The script—from Arndt, Abrams, and Lucas collaborator Lawrence Kasdan— works hard to integrate these new figures. All of them live in the shadows of the living legends from the older films. The characters are fans, and part of the juice is their excitement at living out their own Star Wars adventures. Rey is introduced scavenging the wreckage of long-forgotten battles, while Kylo Ren is essentially a Darth Vader cosplayer, wearing his own forbidding chrome mask even though his face is smooth and unlined. We see all of them trying to live up to long-established legacies.

But The Force Awakens moves too quickly to give these new characters the emotional resonance that they could’ve really used. Part of it is that Abrams hits the notes of the original films whenever possible. Rey isn’t from Tatooine, but she’s from a desert planet that looks a whole lot like Tatooine. She learns the ways of the Force, gets into a lightsaber duel, watches a mentor die, and participates in the destruction of yet another Death Star-type uber-threat. In the moment, in the theater, all those familiar story beats made my soul sing. Only afterwards, thinking about it, did the repetitive nature start to bother me. Even when Abrams was trying out new riffs, he was still playing those old hits.

When The Force Awakens slows down and takes delight in its own mythology, the movie still works beautifully. But there’s too much business for the film to ever linger too long. People got mad about Rey suddenly excelling in the Force without training, but the film simply doesn’t have time to give her that level of development. Abrams has too much business left to do.

Six years later, parts of The Force Awakens now clang badly. The whole Starkiller Base threat feels lazy and inert, and the space battles always seem obligatory. But parts of it still hum. Harrison Ford, for instance, seems fully locked-in. He might not admit it, but he’s having a blast, and you can tell. The film’s look, its grainy textures and janky physicality, make its otherworldly landscapes tangible and evocative. Most of the great moments are pure lizard-brain sensation. The Force Awakens teaser trailer, which arrived a full year before the movie, communicates everything great about the final product without even hinting at the storyline.

This was exactly what the world wanted. Disney must’ve known that The Force Awakens would be a huge success, but the studio must’ve still been stunned by what happened. The movie earned $250 million in its opening weekend, more than any film had before it. Within 20 days, it was the highest-grossing film in the history of the domestic box office, a record that it still holds. Last year, Forbes estimated that The Force Awakens had sold more movie tickets than even the original Star Wars had managed in its first run. This wasn’t just a hit movie; it was a cultural phenomenon. Star Wars films dominated at the box office for the next few years, but none of the follow-ups ever had a chance at equaling the impact of the franchise’s big return.

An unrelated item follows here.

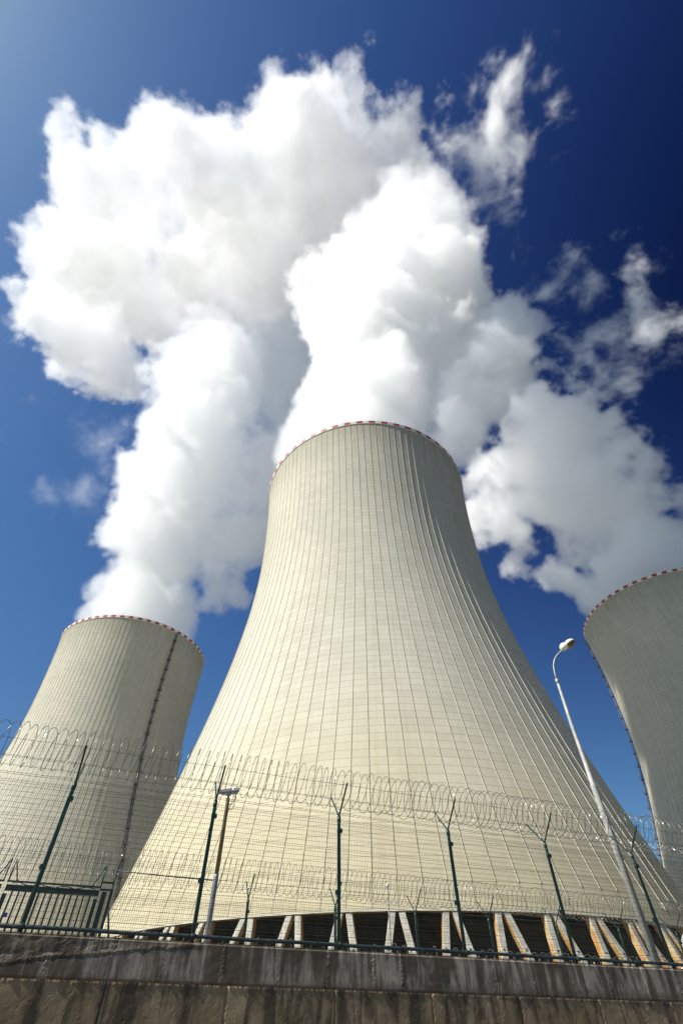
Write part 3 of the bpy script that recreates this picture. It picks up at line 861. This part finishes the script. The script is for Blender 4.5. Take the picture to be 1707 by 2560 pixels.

The Force Awakens served a function. By 2015, audiences didn’t want new stories. We wanted new riffs on old stories. The year’s No. 2 hit was Jurassic World, another reboot of a long-dormant franchise that walked the line between sequel and remake. Mad Max: Fury Road and Creed, two movies that I love deeply, did something similar. (Those two didn’t make the year-end top 10, but they were solid hits.) Franchises did big business in 2015; the latest adventures from Tony Stark and Dom Peretto and Katniss Everdeen and James Bond and the Minions all raked in lots of money. But those movies didn’t prey on nostalgic urges in the same way that The Force Awakens did, and none of them made even half as much money.

I like The Force Awakens. That was a fun night at the movies. I’m glad my daughter gets to grow up surrounded by images of Rey, just as I did with Luke. J.J. Abrams had a job to do, and he exceeded all expectations. But The Force Awakens still represents a sort of surrender, a sign that Hollywood wasn’t even trying to come up with new stories to tell or new ways to tell them. Instead, the entire studio system had accepted the idea that films would now call back to older films, returning to long-established myths rather than building new ones.

Star Wars itself was a pastiche, a hybrid beast made up of shards of sci-fi serials and Westerns and samurai flicks. George Lucas wasn’t riffing on real life; he was reflecting on his own memories of movies. But he was reshaping those memories into something new. Hits like The Force Awakens simply riff on those riffs. That’s how commercial cinema becomes an echo chamber. I spend my money to hang out in that echo chamber, just like everyone else. At some point, though, the echoes of echoes are going to dissipate into nothingness. What then?

The contender: My favorite of 2015's big hits happen to be the only ones that weren’t parts of running franchises. With The Martian, Ridley Scott used Matt Damon’s starpower to turn what could’ve been a dry scientific ordeal into a charming adventure. That movie rips, but it doesn’t rip as hard as Pete Docter’s Inside Out, the bright Pixar romp that visualizes feelings as cartoon characters and sometimes ventures off into bottomless, apocalyptic sadness. Inside Out worked as proof that hit movies could still be wildly inventive and emotionally resonant, at least if they were animated. Live action? Different story.